For a cornucopia of social-issues posts, check out the Blogging Against Disablism Day blogfest. I’m running behind on my own contributions, but I wanted to talk for a minute here about dumb architecture. Not merely bad in the sense of ‘ugly’, for I must grudgingly admit that ugliness is in the eye of the beholder. But dumb as in ‘doesn’t work’. Buildings that don’t meet the needs of the people who use them. Or would use them, if only they were useful.
What stuns me is not that there was a time when buildings were not made to be wheelchair-accessible. There was, after all, a time when wheelchairs, like indoor plumbing, just weren’t a significant part of most people’s lives. Would have been nice to have such conveniences, but you didn’t. Too bad. The architecture of those eras reflect that, and retro-fits to modernize can be a bit clumsy. (But worth it! In both cases!)
But I am continually amazed that we don’t, as a society, seem to have caught on to the bit about how people — all people — ought to be able to get in and out of a building, and even move around in it. I’m reminded of when I lived in a little ground-floor room in Paris and that had a window that let out onto a courtyard. I hosted a party at the end of the school year, and fully expected that my guests, if they wanted to relax on the grass outside, would simply climb through the window. I was stunned to discover that not everyone includes climbing through windows as part of their traveling repertoire.

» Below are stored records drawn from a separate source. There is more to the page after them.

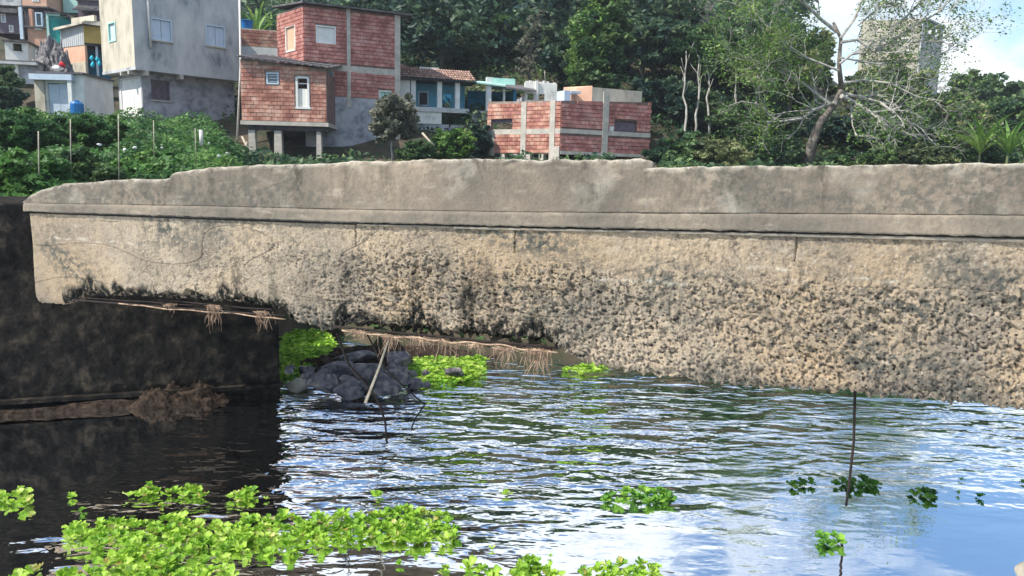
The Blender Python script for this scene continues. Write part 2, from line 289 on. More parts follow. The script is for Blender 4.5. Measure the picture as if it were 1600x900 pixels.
def slab(name, s0, s1, nx, nz, ztop, zbot, off, T, m, disp, parent, stain_shading=None, slope=0, ragged=None):
    s = np.linspace(s0, s1, nx); zt = np.interp(s, *ztop) if not callable(ztop) else ztop(s); zb = np.interp(s, *zbot)
    if ragged: zt = zt+np.array([ragged*fbm(Vector((x*3, 1.7, 0))) + ragged*.5*fbm(Vector((x*14, 5.7, 0))) for x in s])
    w = np.linspace(0, 1, nz)[:, None]; Z = zt[None]*(1-w)+zb[None]*w; SS = np.broadcast_to(s, Z.shape)
    O = np.full(Z.shape, off)+slope*(w); col = np.ones(Z.shape+(4,))
    O2, Z2 = O.copy(), Z.copy()
    for i in range(nz):
        for j in range(nx):
            d = disp(SS[i, j], Z[i, j], zt[j]-Z[i, j], Z[i, j]-zb[j])
            O2[i, j] += d[0]; Z2[i, j] += d[1]; 
            if stain_shading:
                q_ = stain_shading(SS[i, j], Z[i, j], zt[j]-Z[i, j], Z[i, j]-zb[j]); col[i, j, :len(q_)] = q_
    # close behind
    rows = [(Z2[-1], O2[-1]*0+off-T*.35), (Z2[-1]+.02, O2[-1]*0+off-T), (Z2[0], O2[0]*0+off-T)]
    Z3 = np.vstack([Z2]+[r[0][None] for r in rows]); O3 = np.vstack([O2]+[r[1][None] for r in rows]); S3 = np.broadcast_to(s, Z3.shape)
    d, n, o = BF.d, BF.n, BF.o
    P = np.stack([o.x+d.x*S3+n.x*O3, o.y+d.y*S3+n.y*O3, Z3], -1)-np.array([parent.location.x, parent.location.y, parent.location.z])
    me = gridmesh(name, P, m, smooth=True, wrap=True)
    # end caps
    R, K = P.shape[:2]
    import bmesh
    bm = bmesh.new(); bm.from_mesh(me); bm.verts.ensure_lookup_table()
    for k, rev in ((0, False), (K-1, True)):
        vs = [bm.verts[r*K+k] for r in range(R)]
        try: f = bm.faces.new(vs[::-1] if rev else vs)
        except ValueError: pass
    bm.to_mesh(me); bm.free()
    ca = me.color_attributes.new('stain_shading', 'FLOAT_COLOR', 'POINT'); cc = np.zeros((R, K, 4)); cc[:nz] = col; cc[nz:] = col[-1]; ca.data.foreach_set('color', cc.ravel())
    return link(name, me, parent)
bridge = thing('footbridge', BF.pt(0, 0), 'long pale concrete bridge with eroded girder and solid parapet crossing above the river', 'bridge')
def d_smooth(s, z, a, b):
    v = Vector((s, z, 3.3)); d = .008*fbm(v*.8)+.0025*fbm(v*12)
    ch = noise.noise(Vector((s*6, z*8, 7)))
    if a < .08 and ch > .15: d -= min(.02, (ch-.15)*.1*(1-a/.08))
    if a < .010: d -= .010*(1-a/.010)
    if abs(noise.noise(Vector((s*1.1, z*.9, 40)))) < .005: d -= .003
    d += .0015*noise.noise(Vector((s*44, z*44, 2)))
    return d, 0.0
def st_par(s, z, a, b):
    v = Vector((s*.55, z*1.6, 9.1)); g = max(0, min(1, .3+fbm(v)*1.2+.45*sm(4.5, 9, s)))*.7
    k = .0
    if a < .05: k = .0
    w = max(0, fbm(Vector((s*5, z*.6, 2)))+.05)*1.1
    return (g, min(.8, w*max(0, .75-a*1.3)), max(0, .6-a*14)*.9+.5*max(0, fbm(Vector((s*2.2, z*2.2, 33)))-.12))  # top rim painted pale, like light caught on the edge
sB = uof(1016, 262)
slab('parapet', uof(36, 316), sB+.02, 1000, 50, T_top, T_l1, .0, .22, M['parapet'], d_smooth, bridge, st_par, slope=.015, ragged=.016)
slab('parapet', sB-.06, uof(1900), 560, 50, T_top2, T_l1, .007, .2, M['parapet'], d_smooth, bridge, st_par, slope=.015, ragged=.014)
def d_ledge(s, z, a, b):
    d = .004*fbm(Vector((s*3, z*3, 1)))+.003*fbm(Vector((s*20, z*20, 1)))
    if a < .02: d -= .02*(1-a/.02)
    return d, (.012*fbm(Vector((s*9, 4, 4))) if b < .004 else 0)
slab('ledge', uof(40, 320), uof(1900), 1000, 9, (T_l1[0], T_l1[1]-.002), T_l2, .035, .26, M['parapet'], d_ledge, bridge, lambda s, z, a, b: (.3, 0, .05), ragged=.003)
def d_strip(s, z, a, b):
    return (.02*min(0, fbm(Vector((s*1.3, 8, 2)))*2+.1)+.004*fbm(Vector((s*15, z*15, 1))), 0)
slab('drip_strip', uof(560), uof(1900), 500, 4, (T_l2[0], T_l2[1]-.018), (T_l3[0], T_l3[1]-.004), .022, .2, M['parapet'], d_strip, bridge, lambda s, z, a, b: (.3, 0, .2))
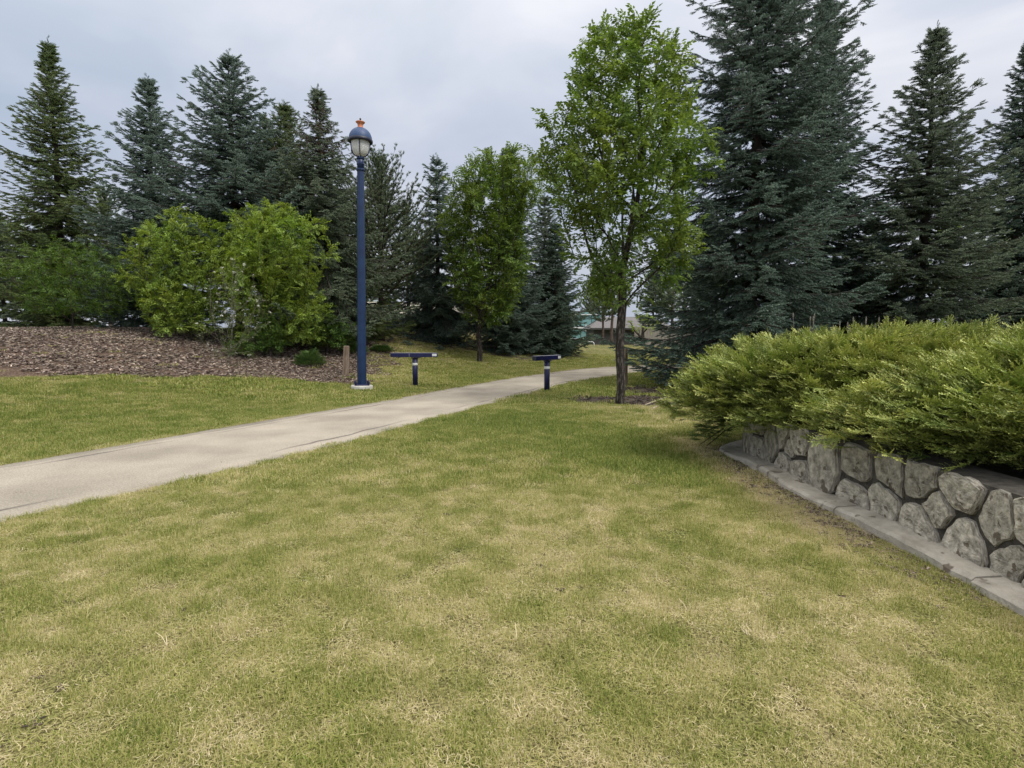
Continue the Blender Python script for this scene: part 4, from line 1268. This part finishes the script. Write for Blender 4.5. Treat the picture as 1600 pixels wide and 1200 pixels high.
for i, (sa, za) in enumerate(seeds):
    poly = [(sa - .45, 0.0), (sa + .45, 0.0), (sa + .45, WH), (sa - .45, WH)]
    for j, (sb_, zb) in enumerate(seeds):
        if i == j or abs(sb_ - sa) > 1.2: continue
        a, b = sb_ - sa, zb - za
        # stones stand taller than wide
        c = (sb_ ** 2 - sa ** 2 + (zb ** 2 - za ** 2)) / 2
        poly = clip(poly, a, b, c)
        if len(poly) < 3: break
    if len(poly) < 3: continue
    cx = sum(p[0] for p in poly) / len(poly); cz = sum(p[1] for p in poly) / len(poly)
    area = abs(sum(poly[k][0] * poly[(k + 1) % len(poly)][1] - poly[(k + 1) % len(poly)][0] * poly[k][1] for k in range(len(poly)))) / 2
    if area < .006: continue
    # round the outline: sample the polygon by angle
    m = 16; ring = []
    for k in range(m):
        a = 2 * math.pi * k / m; dx, dz = math.cos(a), math.sin(a); best = 9
        for e_ in range(len(poly)):
            p, q = poly[e_], poly[(e_ + 1) % len(poly)]
            ex, ez = q[0] - p[0], q[1] - p[1]; den = dx * ez - dz * ex
            if abs(den) < 1e-9: continue
            t = ((p[0] - cx) * ez - (p[1] - cz) * ex) / den; u = ((p[0] - cx) * dz - (p[1] - cz) * dx) / den
            if t > 0 and -1e-6 <= u <= 1 + 1e-6: best = min(best, t)
        ring.append(best)
    ring = [min(r0_, (ring[k - 1] + ring[(k + 1) % m]) / 2 * 1.38) for k, r0_ in enumerate(ring)]
    dep = rs.uniform(.022, .052); V = []
    offx, offz = rs.uniform(-.25, .25), rs.uniform(-.2, .3)
    lv = ((1.0, -.02, 0), (1.0, .55, .0), (.94, .93, .6), (.66, 1.0, 1.5), (.28, 1.03, 1.6))
    jit = [rs.uniform(.88, 1.04) for _ in range(m)]
    for f_, o_, sh in lv:
        for k in range(m):
            a = 2 * math.pi * k / m; rr_ = (ring[k] - .012) * f_ * jit[k]
            rr_ = max(rr_, .01)
            face = 1 + rs.uniform(-.10, .10) * sh + offx * math.cos(a) * f_ * .6 + offz * math.sin(a) * f_ * .5
            V.append(wpos(cx + rr_ * math.cos(a), dep * o_ * (face if o_ > .3 else 1), max(.005, cz + rr_ * math.sin(a))))
    V.append(wpos(cx, dep * 1.03, cz)); nc = len(V) - 1
    Fc = []
    for l in range(len(lv) - 1):
        for k in range(m):
            kk = (k + 1) % m
            Fc.append((l * m + k, l * m + m + k, l * m + m + kk, l * m + kk))
    for k in range(m): Fc.append(((len(lv) - 1) * m + k, nc, (len(lv) - 1) * m + (k + 1) % m))
    mb = MB(); mb.add(V, Fc)
    o = mb.build('stone', M['stone'], planter, False)
    for qi, pl in enumerate(o.data.polygons): pl.use_smooth = qi < m
    ns += 1
# kerb segments along the foot of the wall
kerb = empty('concrete_kerb', 'weathered concrete kerb strip along the foot of the stone planter', 'kerb', (0, 0, 0))
s = 0.0; ks = random.Random(5)
while s < WL1 + 1.6:
    l = ks.uniform(1.3, 1.9); mb = MB(); V = []; m = 10
    w_out = .225
    for i in range(m + 1):
        q = s + l * i / m; q = min(q, s + l - .012) if i == m else q
        tz = .058 + .012 * math.sin(q * 3.1) + ks.uniform(-.004, .004)
        w2 = w_out + .02 * math.sin(q * 2.3) + ks.uniform(-.012, .012)
        if q > WL1 - .3: w2 += .10 * min(1, (q - WL1 + .3) / .5)
        V += [wpos(q, .005, -.1), wpos(q, .005, tz + .01), wpos(q, w2 - .025, tz), wpos(q, w2, tz - .02), wpos(q, w2 + .008, -.1)]
    Fc = []
    for i in range(m):
        for k in range(4): Fc.append((i * 5 + k, i * 5 + 5 + k, i * 5 + 6 + k, i * 5 + k + 1))
    Fc += [(0, 1, 2, 3, 4), tuple(m * 5 + k for k in (4, 3, 2, 1, 0))]
    mb.add(V, Fc); mb.build('kerb_slab', M['curb'], kerb, False)
    s += l + .004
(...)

But I was young then. I was not an architect, not even a builder. My assumption that anyone (among my guests, who were all walking-around kinds of people) could and would climb through windows was naive and a bit self-centered. I assumed that if I could do something, everyone else could, too. Somehow you would think that building professionals would have grown passed that point.
I am fortunate to live in a home that was designed to be moderately wheelchair accessible. Not perfectly so, but better than average. One of the previous owners did a few renovations to make it even better. And the sordid truth? It isn’t that big of a deal. Any grown-up who has, say, studied architecture, ought to be able to whip out fairly accessible homes without too much difficulty. There’s nothing really magical about it.
[Tuning a building to the precise needs of a particular individual or family? Yes. That takes some doing. But being able to get far enough into the ballpark that the residents can easily take it the rest of the way? Not nearly so hard. ]
And curiously, I think that defaulting to accessible architecture would bring down construction costs. Here’s why: in order to make a home wheelchair-friendly, you can’t crowd it up with a bunch of built-ins. And built-ins — cabinets, counters, shelves, drawers, even closets and extraneous doors — these are things that drive up cost.
So why aren’t modern American homes built to a default level of accessibility? It isn’t a lack of space — our homes are larger now, on average, than they were fifty years ago, and have fewer residents. It isn’t that everything goes to two stories, and it’s just so hard to make a two-story home accessible. If that were the case, a) single-story homes *would* default to accessible design, and b) two-story homes would still have an accessible first floor. (After all, even if I don’t have a ground-floor bedroom for my wheelchair-using visitor, it sure is nice for that person to at least be able to *get in front the door*.)
So I’ve got to assume a sort of perpetual adolescence on the part of our building industry. Not surprising in a culture that worships youth and beauty and vigor — I’ve known people with gray hair and grandchildren to openly deny they were ‘old’. So I suppose if you are going to great lengths to fight any appearance of mortality or even maturity, intentionally purchasing a wheelchair-accessible home isn’t going to help you keep up the facade. And for a builder, suggesting someone might actually want such a building some day is going to about as popular as my letting slip to my gray-haired companion that no, she was not actually all that young anymore.
It’s a sad kind of denial. As I rode through the countryside yesterday on the way home from a family reunion, I was myself a little surprised at how many homes had a ramp tacked on to the front. More informative than riding through the city, because in the country you aren’t likely to move when your house doesn’t fit your needs anymore, you just try to adjust your house as best you can.
Not the end of the world — a slapped-together plywood monstrosity of a ramp isn’t particularly attractive, but as I said, this post isn’t about beauty. Look inside our family farmhouse, and the bathroom — converted from a bedroom, I think — betrays that same problem of The Home That Had To Be Brought Into the Present.
But there reaches a point when you’ve got to lose patience with builders and architects who are still building for Some Other Era. Be a grown-up, builders. What you build, people *will* buy — most of us haven’t got a choice but to purchase what is on the market. It falls to you to lead. Recognize that humans are frail, mortal. That not everyone can climb through the window. And it just isn’t a good building if people can’t use it.